Scar

On the Botna place, we didn’t have a phone, not one at the Paxton place either.  At the Beh place, three rings and a short on a party line. Seven on that party line, I’m pretty sure.  With a hand over the mouthpiece, one could eavesdrop on conversations of the other six.   Mom listened in, not often but enough to know superficially what went on within a mile.  The wall oak telephone at the Beh place was on the south wall of the kitchen above the old trunk Mom bought at an auction, one that served as a place to store wood; at one time, a lamb, often runt pigs. The operator for all the lines was in Irwin.  The telephone operator’s place was on Main Street in Irwin, right down at the bottom of the hill on the west side, next to a confectionery store or a bar, not sure.  If we were in town during the day, I would sometimes go into her place and watch her insert one cord in one line and flip a switch and ring so that two could talk. I found the contraption amazing.  Not always busy, she was; so in between times, she would swivel around on the oak stool and visit with me. An emergency would wake her up in the middle of the night, so one had to be sure before bothering her.

Mother could call others on our party line without having to connect with the operator–two shorts, three shorts and a long, whatever. We kids only talked on the phone when given permission. Dad seldom did. Crank the handle once for the operator, or crank it for the code to connect to the Walkers, the Nordbys.  A phone call was rare and often unwelcomed.
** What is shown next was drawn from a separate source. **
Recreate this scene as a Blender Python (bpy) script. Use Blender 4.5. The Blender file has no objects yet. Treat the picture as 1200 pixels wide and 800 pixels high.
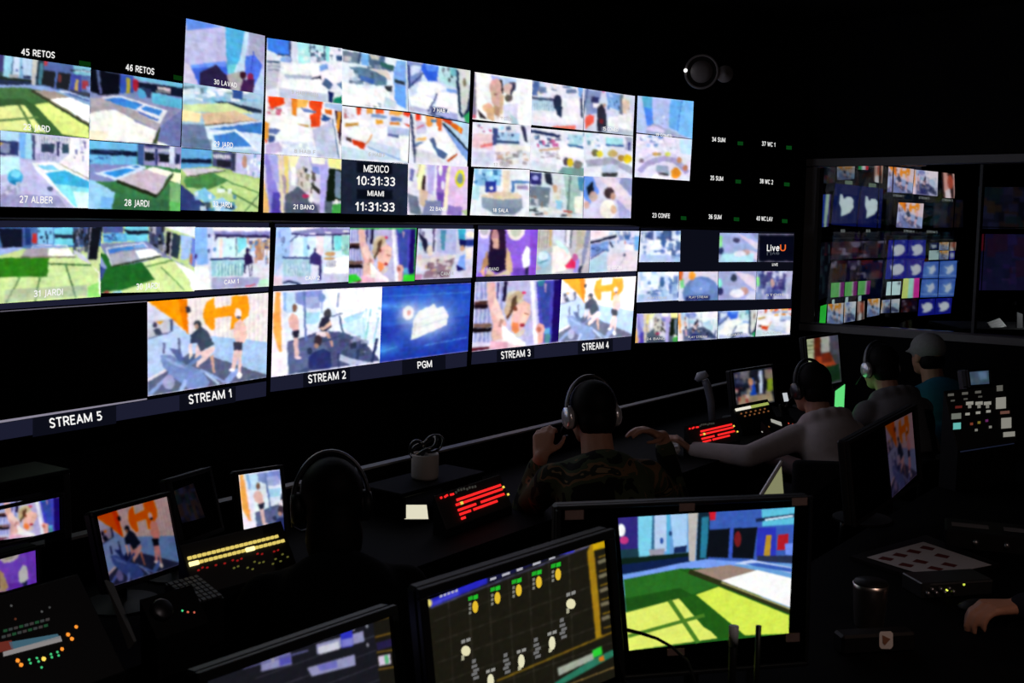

No news is good news, not like today when the latest emotional tidbits are keystrokes.  No one sat on a chair and jawed the afternoon away, for one had to stand up to talk into the mouthpiece.  One could sit down and listen, for the ear piece was almost always long enough to sit on a chair, but if rubbering –listening in–that seal between the palm and the mouthpiece had to be as tight as a drum. One also had to be careful how one lifted the ear piece off its cradle, for if there was a lull in the conversation at that moment, that tiny little click was audible.  Mom was good at both ends, but she just hated it when one of us slammed the door or started talking before checking what was happening in the kitchen.  Then she would wave as if shooing away flies, and make this god-awful grimace.

Mom didn’t listen often, but the skills  I observed became useful during my listening-in escapades to teenagers’ and ex-husbands’ conversations.

Being without a phone late at night babysitting a little brother while the folks went to town and when that little brother would not stop crying for whatever reason caused me nothing but alarm and panic.  My sister didn’t know what to do either, that is if I asked her.  And it was late, like close to midnight late.  The road that passed by our house, as were most all of the rural roads then, were often nothing more dirt ruts caused by tractors and implements, wagons and horses.  The nearest place that had a phone was the farmstead to the east and south; and I could see from the house that the lights were on.  I couldn’t go down to Grandma’s for that was over a mile away and it was pitch dark outside, a sliver of a moon and that sliver draped by clouds.  We had this old wreck of a thing called a bicycle that once in a while one of us rode around the farmstead but never on the roads–too full of ruts to negotiate.  I pulled it out of the bushes to the west of the house and headed east. Halfway there, the pedal broke off and my foot slipped off, the metal gouging a gash into my left leg right on the shin, a gash long enough that the white scar still throbs today at times.

I don’t remember if I made it to the neighbors or if I turned around and walked the bike back up the hill, but it was hell to pay when the folks returned home. I think I called, for it seemed to me that they were more upset that the neighbors knew they were in town at the tavern than the fact that my leg was cut.  No doctor, no stitches; bandages. Years later, after fishing with my soon-to-be second ex, I stepped off the boat onto the dock too soon and the sharp edge of the boat opened up that scar again.